WRITTEN REQUEST: Exactly retype the lines from the one containing "Generate a Blender" through the one containing "SC = bpy.context.scene"; both ends count, pictures do not.

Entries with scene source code
[Start]

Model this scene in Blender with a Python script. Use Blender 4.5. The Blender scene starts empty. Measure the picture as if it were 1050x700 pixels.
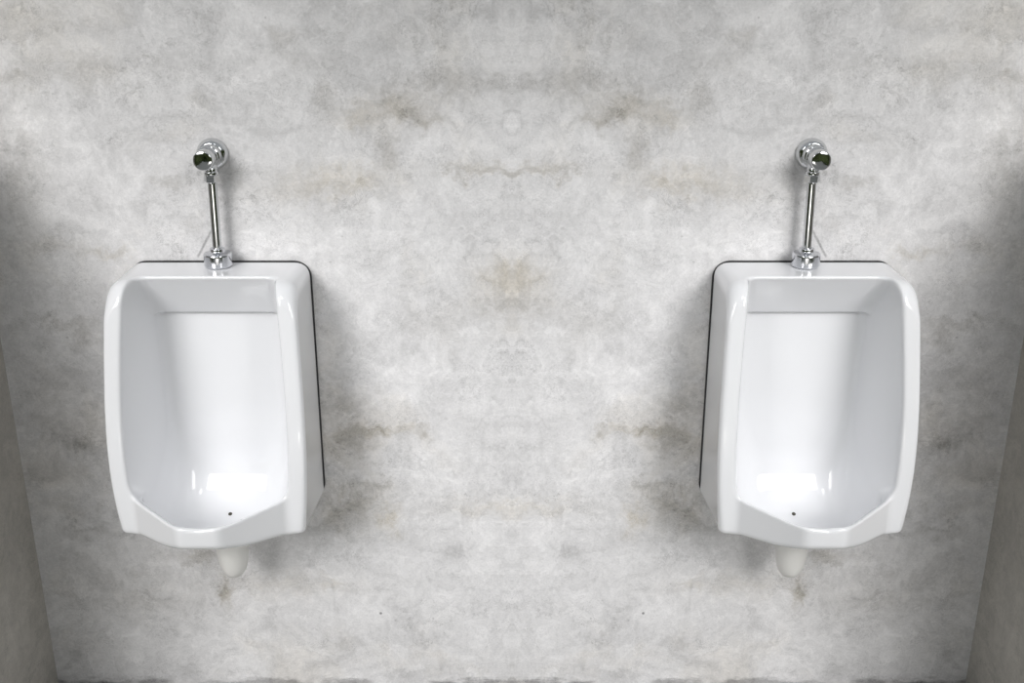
import bpy, bmesh, math, random
import numpy as np
from mathutils import Vector

scene = bpy.context.scene
COL = scene.collection
random.seed(4)

# ------------------------------------------------------------------ layout
FLOOR_DROP = 1.018           # floor to the flat top of the urinals
ZT = FLOOR_DROP              # world height of the urinal top
XU = 0.585                   # urinal axis either side of the room axis
F_PX, PITCH = 1129.75, math.radians(19.9465)
CAM_D, CAM_H = 2.1325, 0.6032
HALF_W = 1.052               # room half width
PART_D = 0.62                # how far the side walls run out from the back wall


def wall_pt(px, py):
    """photo reading -> (x, z) on the back wall"""
    v = py - 350
    Z = CAM_D / (math.cos(PITCH) - v / F_PX * math.sin(PITCH))
    return ((px - 525) / F_PX * Z,
            ZT + CAM_H - Z * (math.sin(PITCH) + v / F_PX * math.cos(PITCH)))


# ------------------------------------------------------------------ materials
class NT:
    def __init__(self, name):
        self.m = bpy.data.materials.new(name)
        self.m.use_nodes = True
        self.t = self.m.node_tree
        self.b = self.t.nodes['Principled BSDF']

    def n(self, typ, **kw):
        nd = self.t.nodes.new(typ)
        for k, v in kw.items():
            setattr(nd, k, v)
        return nd

    def put(self, sock, v):
        if isinstance(v, bpy.types.NodeSocket):
            self.t.links.new(v, sock)
        else:
            sock.default_value = v

    def math(self, op, a, b=None, c=None, clamp=False):
        nd = self.n('ShaderNodeMath', operation=op, use_clamp=clamp)
        self.put(nd.inputs[0], a)
        if b is not None:
            self.put(nd.inputs[1], b)
        if c is not None:
            self.put(nd.inputs[2], c)
        return nd.outputs[0]

    def vmath(self, op, a, b=None):
        nd = self.n('ShaderNodeVectorMath', operation=op)
        self.put(nd.inputs[0], a)
        if b is not None:
            self.put(nd.inputs[1], b)
        return nd.outputs[1] if op in ('LENGTH', 'DISTANCE', 'DOT_PRODUCT') else nd.outputs[0]

    def noise(self, vec, scale, detail=6, rough=0.55, dist=0.0, stretch=None, col=False, off=(0, 0, 0)):
        mp = self.n('ShaderNodeMapping')
        self.put(mp.inputs['Vector'], vec)
        mp.inputs['Location'].default_value = off
        if stretch:
            mp.inputs['Scale'].default_value = stretch
        nz = self.n('ShaderNodeTexNoise')
        nz.inputs['Scale'].default_value = scale
        nz.inputs['Detail'].default_value = detail
        nz.inputs['Roughness'].default_value = rough
        nz.inputs['Distortion'].default_value = dist
        self.put(nz.inputs['Vector'], mp.outputs[0])
        return nz.outputs['Color' if col else 'Fac']

    def ramp(self, fac, a, b, lo=0.0, hi=1.0):
        nd = self.n('ShaderNodeMapRange', interpolation_type='SMOOTHSTEP')
        self.put(nd.inputs['Value'], fac)
        nd.inputs['From Min'].default_value = a
        nd.inputs['From Max'].default_value = b
        nd.inputs['To Min'].default_value = lo
        nd.inputs['To Max'].default_value = hi
        return nd.outputs[0]

    def mix(self, fac, a, b, mode='MIX'):
        nd = self.n('ShaderNodeMix', data_type='RGBA', blend_type=mode)
        self.put(nd.inputs[0], fac)
        self.put(nd.inputs[6], a)
        self.put(nd.inputs[7], b)
        return nd.outputs[2]


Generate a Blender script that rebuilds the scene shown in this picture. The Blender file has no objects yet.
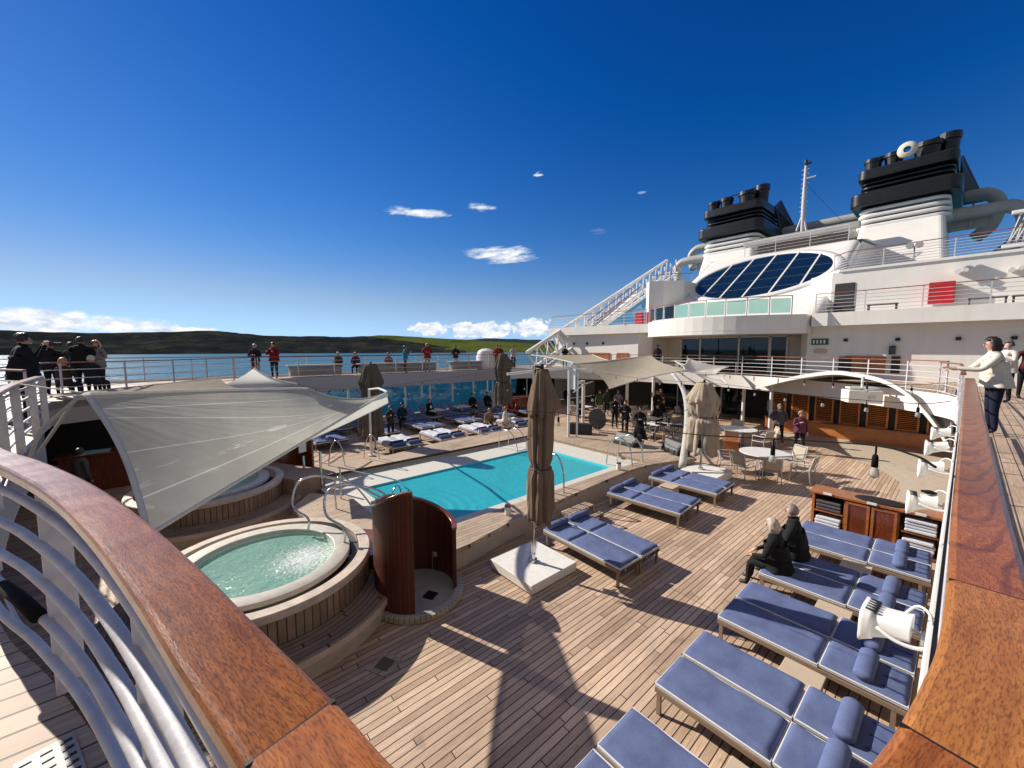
import bpy, bmesh, math, random
from mathutils import Vector, Matrix
random.seed(7)
C = bpy.context.scene.collection
PI = math.pi
R = math.radians
SC = bpy.context.scene

# ------------------------------------------------------------------ mesh builder
class MB:
    def __init__(s):
        s.v = []; s.f = []; s.m = []; s.uv = {}
    def face(s, ix, mi=0, uv=None):
        s.f.append(tuple(ix)); s.m.append(mi)
        if uv: s.uv[len(s.f) - 1] = uv
    def poly(s, pts, mi=0, uv=None):
        b = len(s.v); s.v += [tuple(p) for p in pts]
        s.face(range(b, b + len(pts)), mi, uv)
    def box(s, c, size, rz=0, mi=0, ry=0, rx=0):
        hx, hy, hz = size[0] / 2, size[1] / 2, size[2] / 2
        M = Matrix.Rotation(rz, 3, 'Z') @ Matrix.Rotation(ry, 3, 'Y') @ Matrix.Rotation(rx, 3, 'X')
        b = len(s.v); c = Vector(c)
        for x, y, z in ((-1,-1,-1),(1,-1,-1),(1,1,-1),(-1,1,-1),(-1,-1,1),(1,-1,1),(1,1,1),(-1,1,1)):
            s.v.append(tuple(c + M @ Vector((x*hx, y*hy, z*hz))))
        for q in ((3,2,1,0),(4,5,6,7),(0,1,5,4),(1,2,6,5),(2,3,7,6),(3,0,4,7)):
            s.face([b + i for i in q], mi)
        return s
    def bar(s, p0, p1, w, h, mi=0, up=(0,0,1)):
        """rectangular bar from p0 to p1, w across, h along up"""
        p0, p1 = Vector(p0), Vector(p1); d = (p1 - p0).normalized(); u = Vector(up)
        if abs(d.dot(u)) > .99: u = Vector((1,0,0))
        a = d.cross(u).normalized() * w/2; u = a.cross(d).normalized() * h/2
        b = len(s.v)
        for p in (p0, p1):
            for sa, su in ((-1,-1),(1,-1),(1,1),(-1,1)): s.v.append(tuple(p + a*sa + u*su))
        for q in ((0,1,2,3),(7,6,5,4),(0,4,5,1),(1,5,6,2),(2,6,7,3),(3,7,4,0)): s.face([b+i for i in q], mi)
        return s
    def tube(s, pts, r, n=8, mi=0, caps=True):
        pts = [Vector(p) for p in pts]; rs = r if isinstance(r, (list, tuple)) else [r]*len(pts)
        b = len(s.v); N = len(pts); prev = None
        for i, p in enumerate(pts):
            t = (pts[min(i+1, N-1)] - pts[max(i-1, 0)])
            t = t.normalized() if t.length > 1e-9 else Vector((0,0,1))
            if prev is None:
                u = Vector((0,0,1)) if abs(t.z) < .95 else Vector((1,0,0))
                a = t.cross(u).normalized()
            else:
                a = (prev - t*prev.dot(t)).normalized()
            prev = a; c2 = t.cross(a)
            for k in range(n):
                w = 2*PI*k/n
                s.v.append(tuple(p + (a*math.cos(w) + c2*math.sin(w))*rs[i]))
        for i in range(N-1):
            for k in range(n):
                k2 = (k+1) % n
                s.face((b+i*n+k, b+i*n+k2, b+(i+1)*n+k2, b+(i+1)*n+k), mi)
        if caps:
            s.face([b+k for k in range(n)][::-1], mi); s.face([b+(N-1)*n+k for k in range(n)], mi)
        return s
    def prism(s, poly, z0, z1, mi=0):
        n = len(poly)
        ar = sum(poly[i][0]*poly[(i+1)%n][1] - poly[(i+1)%n][0]*poly[i][1] for i in range(n))
        if ar < 0: poly = poly[::-1]
        b = len(s.v)
        s.v += [(p[0], p[1], z0) for p in poly] + [(p[0], p[1], z1) for p in poly]
        s.face([b+i for i in range(n)][::-1], mi); s.face([b+n+i for i in range(n)], mi)
        for i in range(n):
            j = (i+1) % n; s.face((b+i, b+j, b+n+j, b+n+i), mi)
        return s
    def lathe(s, prof, n=32, c=(0,0,0), mi=0, a0=0, a1=2*PI, sx=1, sy=1):
        full = abs(a1-a0-2*PI) < 1e-6; cols = n if full else n+1; b = len(s.v); m = len(prof)
        for k in range(cols):
            w = a0 + (a1-a0)*k/n
            for r, z in prof: s.v.append((c[0]+r*math.cos(w)*sx, c[1]+r*math.sin(w)*sy, c[2]+z))
        for k in range(n):
            k2 = (k+1) % cols
            for i in range(m-1): s.face((b+k*m+i, b+k2*m+i, b+k2*m+i+1, b+k*m+i+1), mi)
        return s
    def grid(s, fn, nu, nv, mi=0, uvs=None):
        b = len(s.v)
        for i in range(nu+1):
            for j in range(nv+1): s.v.append(tuple(fn(i/nu, j/nv)))
        for i in range(nu):
            for j in range(nv):
                q = (b+i*(nv+1)+j, b+(i+1)*(nv+1)+j, b+(i+1)*(nv+1)+j+1, b+i*(nv+1)+j+1)
                uv = None
                if uvs: uv = [uvs(i/nu,j/nv), uvs((i+1)/nu,j/nv), uvs((i+1)/nu,(j+1)/nv), uvs(i/nu,(j+1)/nv)]
                s.face(q, mi, uv)
        return s
    def ball(s, c, r, n=12, m=8, mi=0):
        rx, ry, rz = r if isinstance(r, (tuple, list)) else (r, r, r)
        return s.grid(lambda u, v: (c[0]+rx*math.sin(PI*v)*math.cos(2*PI*u), c[1]+ry*math.sin(PI*v)*math.sin(2*PI*u), c[2]-rz*math.cos(PI*v)), n, m, mi)
    def sweep(s, path, prof, mi=0, closed=True, uvw=1.0):
        """prof: list of (offset to the left of travel, z) swept along an XY(Z) path"""
        P = [Vector((p[0], p[1], p[2] if len(p) > 2 else 0)) for p in path]; N = len(P); m = len(prof); b = len(s.v); L = 0; Ls = []
        for i, p in enumerate(P):
            t = P[min(i+1, N-1)] - P[max(i-1, 0)]; t.z = 0; t.normalize(); nrm = Vector((-t.y, t.x, 0))
            if i: L += (P[i]-P[i-1]).length
            Ls.append(L)
            for o, z in prof: s.v.append(tuple(p + nrm*o + Vector((0,0,z))))
        rng = m if closed else m-1
        pl = [0]
        for j in range(m): pl.append(pl[-1] + math.dist(prof[j], prof[(j+1) % m]))
        for i in range(N-1):
            for j in range(rng):
                k = (j+1) % m
                s.face((b+i*m+j, b+(i+1)*m+j, b+(i+1)*m+k, b+i*m+k), mi,
                       [(Ls[i], pl[j]), (Ls[i+1], pl[j]), (Ls[i+1], pl[j+1]), (Ls[i], pl[j+1])])
        if closed:
            s.face([b+j for j in range(m)][::-1], mi); s.face([b+(N-1)*m+j for j in range(m)], mi)
        return s
    def build(s, name, mats, parent=None, smooth=False, bev=0, loc=None, sub=0, solid=0, fix=True):
        me = bpy.data.meshes.new(name)
        if loc: s.v = [(x-loc[0], y-loc[1], z-loc[2]) for x, y, z in s.v]
        me.from_pydata(s.v, [], s.f)
        if not isinstance(mats, (list, tuple)): mats = [mats]
        for m in mats: me.materials.append(m)
        me.polygons.foreach_set('material_index', s.m)
        if s.uv:
            L = me.uv_layers.new(name='UVMap')
            for fi, uv in s.uv.items():
                p = me.polygons[fi]
                for li, q in zip(p.loop_indices, uv): L.data[li].uv = q
        me.update()
        if fix:
            bm = bmesh.new(); bm.from_mesh(me)
            bmesh.ops.remove_doubles(bm, verts=bm.verts, dist=1e-5)
            bmesh.ops.recalc_face_normals(bm, faces=bm.faces)
            bm.to_mesh(me); bm.free()
        if smooth: me.polygons.foreach_set('use_smooth', [True]*len(me.polygons))
        o = bpy.data.objects.new(name, me); C.objects.link(o)
        if loc and not parent: o.location = loc
        if parent: o.parent = parent      # a parent stands at loc itself
        if solid:
            md = o.modifiers.new('Solidify', 'SOLIDIFY'); md.thickness = solid; md.offset = 0
        if sub:
            md = o.modifiers.new('Subsurf', 'SUBSURF'); md.levels = md.render_levels = sub
        if bev:
            md = o.modifiers.new('Bevel', 'BEVEL'); md.width = bev; md.segments = 2; md.limit_method = 'ANGLE'; md.angle_limit = R(40)
            if smooth is False:
                me.polygons.foreach_set('use_smooth', [True]*len(me.polygons)); 
                md.harden_normals = True
        return o

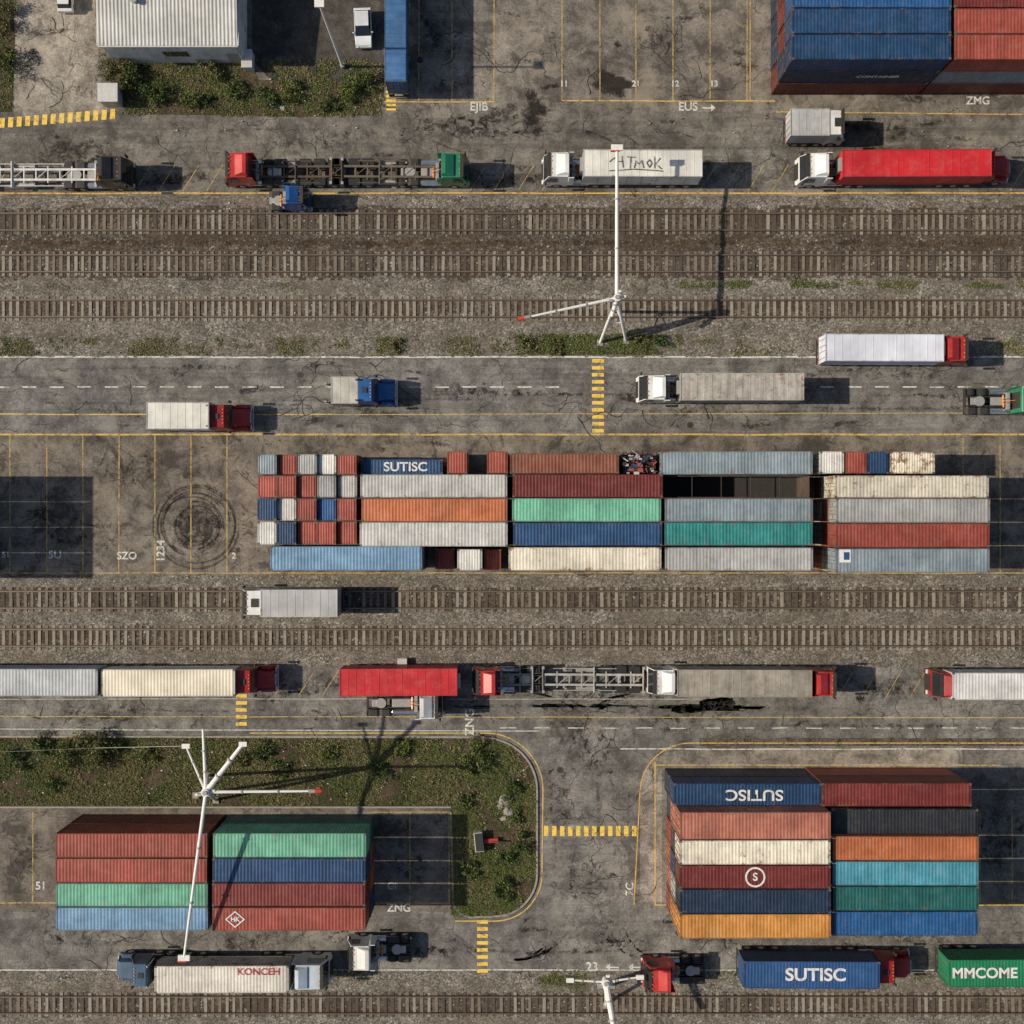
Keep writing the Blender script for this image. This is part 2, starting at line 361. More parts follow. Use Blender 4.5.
def ladder(x0,x1,y0,y1,vert):
    if vert:
        y=y0
        while y<y1: yc.add([(X(x0+U(-.4,.4)),Y(y),.026),(X(x1+U(-.4,.4)),Y(y),.026),(X(x1),Y(y+3.6),.026),(X(x0),Y(y+3.6),.026)],[(3,2,1,0)]); y+=7
    else:
        x=x0
        while x<x1: yc.add([(X(x),Y(y0+U(-.4,.4)),.026),(X(x+4.5),Y(y0),.026),(X(x+4.5),Y(y1+U(-.4,.4)),.026),(X(x),Y(y1),.026)],[(3,2,1,0)]); x+=8
ladder(592,604,359,433,True); ladder(236,247,694,728,True); ladder(477,488,920,970,True); ladder(544,633,826,836,False)
x=-60
while x<115:
    yy=123-(x)*.08
    yc.add([(X(x),Y(yy+5),.026),(X(x+5),Y(yy+5),.026),(X(x+5.6),Y(yy-5),.026),(X(x+.6),Y(yy-5),.026)],[(0,1,2,3)]); x+=8.5
for i in range(7): yc.add([(X(386),Y(82+i*4.4),.026),(X(396),Y(82+i*4.4),.026),(X(396),Y(84.2+i*4.4),.026),(X(386),Y(84.2+i*4.4),.026)],[(3,2,1,0)])
mkobj(yc,'yellow_crossing_markings',[M['yellow2']])
def arcpts(cx,cy,r,a0,a1,n=14): return [(cx+r*math.cos(math.radians(a0+(a1-a0)*i/n)),cy-r*math.sin(math.radians(a0+(a1-a0)*i/n))) for i in range(n+1)]
island=[(XL,736),(485,737)]+arcpts(485,790,52,88,0)+[(537,872)]+arcpts(495,874,42,0,-90)+[(470,917)]+arcpts(470,899,17,-100,-170,6)+[(451,812)]
isl_edge=[(X(a),Y(b)) for a,b in island]
ribbon(yl,[(X(a),Y(b)) for a,b in [(250,741-8)]+[(486,733)]+arcpts(486,790,57,88,0)+[(542,872)]+arcpts(495,874,47,0,-90)+[(455,921)]],.1,.0262)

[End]

TASK SOLUTION:
Generate a Blender script that rebuilds the scene shown in this picture. The Blender file has no objects yet.
import bpy, bmesh, math, random
from mathutils import Vector, Matrix
random.seed(7)
C = bpy.context.scene.collection
PI = math.pi
R = math.radians
SC = bpy.context.scene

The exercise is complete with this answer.